Westpac’s profit for the 12 months to September 30 was flat at $8.07 billion after customer compensation and legal costs contributed to a weak second half at its consumer and wealth divisions.

Chief executive Brian Hartzer’s cash bonus was down about 30 per cent on the prior year, but his total realised remuneration fell just 9.4 per cent to $4.94 million.

Mr Maxsted said on Monday that Westpac had listened to shareholders and would provide details of a new remuneration structure – which will better acknowledge reputational issues, improve transparency and allow discretion to be applied – in November’s annual report.

He said an internal inquiry had shown Westpac needed to improve its approach to managing non-financial risks, and said work was already underway to address its shortcomings.

“While our culture, governance and accountability settings in their totality generally support the sound management of non-financial risks, our approach is less mature than our approach to managing financial risks,” Mr Maxsted said.

“At the same time, the report confirmed that we have an analytical and consultative culture that can slow down decision making, create undue complexity and dilute accountability.”

Westpac was just one of many institutions to be hauled across the coals at last year’s royal commission and, like its peers, is waiting for government and regulator action to fully implement commissioner Kenneth Hayne’s recommendations.

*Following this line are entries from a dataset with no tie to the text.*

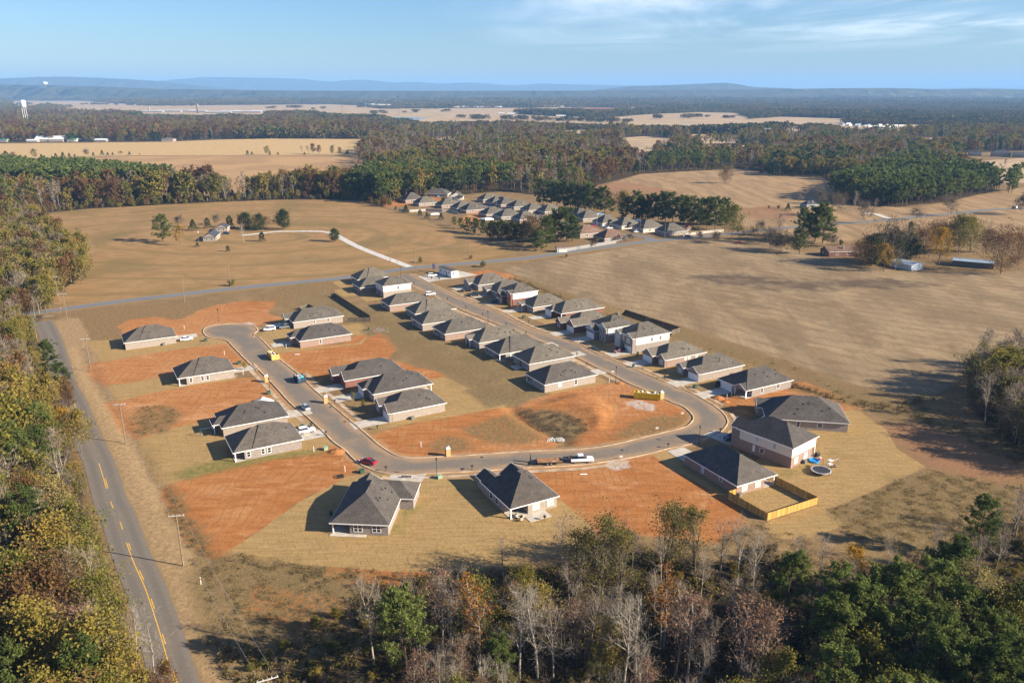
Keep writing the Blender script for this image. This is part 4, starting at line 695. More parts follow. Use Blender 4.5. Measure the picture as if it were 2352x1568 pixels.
SPEC = dict(
    olive=dict(sk=dict(cb=.18,width=.38,n1=16,n2=6,n3=3), leaf='olive', nl=3000, ls=.36, bark='grey', sp=.55), russet=dict(sk=dict(cb=.17,width=.40,n1=16,n2=6,n3=3), leaf='russet', nl=3000, ls=.38, bark='brown', sp=.55),
    gold=dict(sk=dict(cb=.2,width=.32,n1=14,n2=6,n3=3), leaf='gold', nl=2100, ls=.36, bark='grey', sp=.5), pale=dict(sk=dict(cb=.2,width=.30,n1=16,n2=6,n3=4), leaf='pale', nl=1900, ls=.30, bark='pale', sp=.5),
    amber=dict(sk=dict(cb=.34,width=.22,n1=18,n2=7,n3=5,up=.8,stems=2), leaf='amber', nl=1000, ls=.27, bark='pale', sp=.4),
    pink=dict(sk=dict(cb=.3,width=.24,n1=18,n2=7,n3=5,up=.75), leaf='pink', nl=750, ls=.26, bark='twig', sp=.4), bare=dict(sk=dict(cb=.32,width=.27,n1=16,n2=8,n3=6,up=.8), leaf='tan', nl=90, ls=.25, bark='twig', sp=.35),
    white=dict(sk=dict(cb=.3,width=.30,n1=15,n2=7,n3=5,up=.75,r0=.15), leaf='tan', nl=60, ls=.25, bark='pale', sp=.35), willow=dict(sk=dict(cb=.08,width=.48,n1=24,n2=7,n3=5,up=.85,stems=3), leaf='willow', nl=3600, ls=.25, bark='grey', sp=.5),
    spread=dict(sk=dict(cb=.2,width=.58,n1=18,n2=8,n3=6,up=.5,top=.8), leaf='haze', nl=5200, ls=.29, bark='twig', sp=.4), oak=dict(sk=dict(cb=.15,width=.62,n1=22,n2=7,n3=4,up=.4,top=.85), leaf='russet', nl=3400, ls=.36, bark='brown', sp=.6),
    dark=dict(sk=dict(cb=.03,width=.44,n1=24,n2=6,n3=2,up=.35,peak=.35), leaf='dark', nl=4600, ls=.42, bark='brown', sp=.6), bush=dict(sk=dict(cb=.05,width=.7,n1=12,n2=5,n3=2,up=.5,stems=2), leaf='olive', nl=1300, ls=.30, bark='grey', sp=.35), thicket=dict(sk=dict(cb=.05,width=.6,n1=14,n2=7,n3=5,up=.8,stems=3), leaf='tan', nl=260, ls=.25, bark='twig', sp=.4))
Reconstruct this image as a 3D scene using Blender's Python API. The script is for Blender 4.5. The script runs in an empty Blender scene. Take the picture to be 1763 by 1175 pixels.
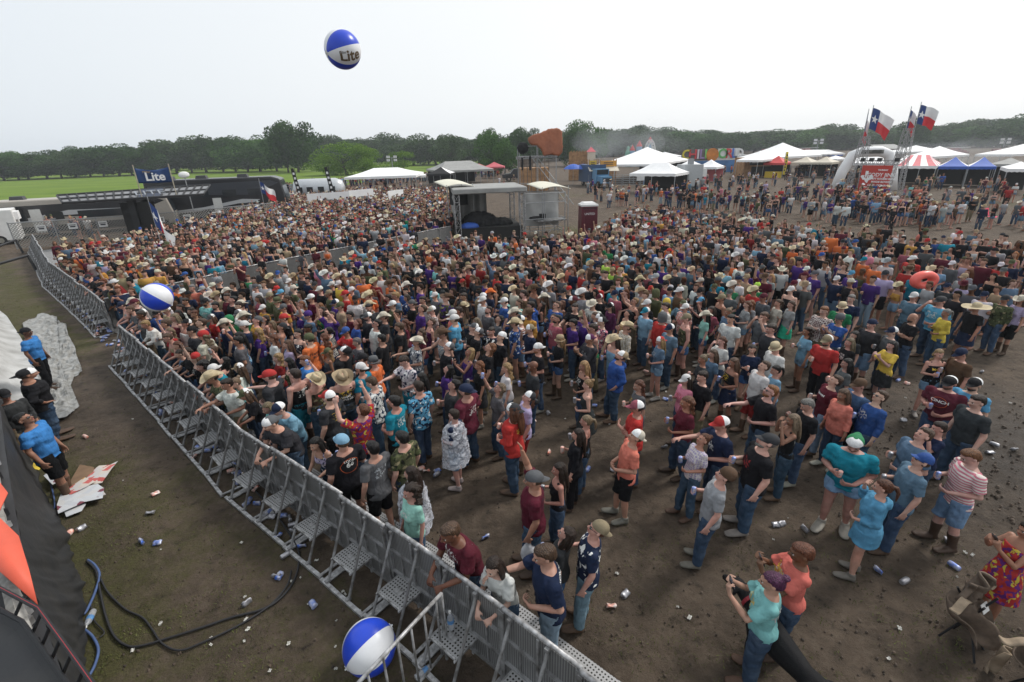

“Where we can, we are taking action now,” Mr Maxsted said.

“However, for many of the royal commission recommendations, we must wait for new legislation and regulation before implementation.”

Westpac last month reported a 22 per cent fall in first-half profit to $3.296 billion due to the cost of refunding customers for its past missteps.

“The provisions in first-half 2019 also reflect our commitment to deal with the major outstanding issues we are facing as quickly as possible,” Mr Maxsted said.

Westpac is due to report its full-year results on November 4. It will hold its annual meeting on December 12, when shareholders will get their chance to pass judgment on the new remuneration report.

Shares in Westpac were 0.57 per cent lower at $28.07, making them the worst performing among the big four banks at 1204 AEST.

The decline was about twice as large as that in the ASX200 financials and that of the overall market.